Lewis has run federally for the NDP twice. He lost in two Vancouver-area ridings in the 2021 and 2025 elections.

Lewis said that when he does decide to run again, it will be a joint decision with caucus.

“When the caucus and I feel that the party is at a point where I’m needed in the House of Commons, I will look for the first available winnable seat. And that moment is not now,” Lewis said.

Former Ontario NDP MP Matthew Green spent about six months last year travelling the country and meeting with grassroots party members. He said Lewis’s priority should be making connections with voters outside Ottawa.

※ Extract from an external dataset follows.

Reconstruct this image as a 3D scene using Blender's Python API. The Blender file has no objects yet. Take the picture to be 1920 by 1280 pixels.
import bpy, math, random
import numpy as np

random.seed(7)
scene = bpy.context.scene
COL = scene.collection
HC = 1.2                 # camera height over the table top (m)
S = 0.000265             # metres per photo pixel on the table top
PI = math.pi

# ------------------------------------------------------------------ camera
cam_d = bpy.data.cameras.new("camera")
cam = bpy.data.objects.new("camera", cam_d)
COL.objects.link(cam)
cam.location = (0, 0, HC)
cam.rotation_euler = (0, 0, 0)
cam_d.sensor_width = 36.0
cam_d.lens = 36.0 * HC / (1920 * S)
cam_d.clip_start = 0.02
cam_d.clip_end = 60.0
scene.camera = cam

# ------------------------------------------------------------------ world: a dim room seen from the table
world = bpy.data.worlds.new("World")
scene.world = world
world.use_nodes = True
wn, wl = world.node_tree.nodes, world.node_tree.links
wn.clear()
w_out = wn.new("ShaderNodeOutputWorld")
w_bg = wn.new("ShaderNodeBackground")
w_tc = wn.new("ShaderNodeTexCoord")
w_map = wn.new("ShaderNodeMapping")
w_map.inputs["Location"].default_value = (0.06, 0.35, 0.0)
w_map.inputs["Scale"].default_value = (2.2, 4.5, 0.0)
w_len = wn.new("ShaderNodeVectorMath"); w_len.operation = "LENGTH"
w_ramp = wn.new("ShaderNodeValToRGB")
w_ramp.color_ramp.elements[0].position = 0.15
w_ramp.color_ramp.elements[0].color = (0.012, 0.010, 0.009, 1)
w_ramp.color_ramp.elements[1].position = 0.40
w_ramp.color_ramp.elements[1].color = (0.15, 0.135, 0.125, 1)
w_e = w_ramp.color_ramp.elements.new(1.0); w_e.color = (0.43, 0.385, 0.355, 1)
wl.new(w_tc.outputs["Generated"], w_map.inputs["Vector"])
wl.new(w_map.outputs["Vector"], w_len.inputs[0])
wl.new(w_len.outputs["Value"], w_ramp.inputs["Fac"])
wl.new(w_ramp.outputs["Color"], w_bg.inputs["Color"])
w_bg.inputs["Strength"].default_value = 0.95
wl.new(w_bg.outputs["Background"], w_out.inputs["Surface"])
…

“I spent six years where we did have those things, worked diligently as a parliamentarian on the Hill, spent hours and hours in debates, spent hours and hours in media scrums only to go back to my community and have them have no idea what was happening in Ottawa,” Green said at the convention Sunday.

“What is required for us to come out of the wilderness is having a real and deep connection to our membership. And if we don’t have that, we’re in trouble.”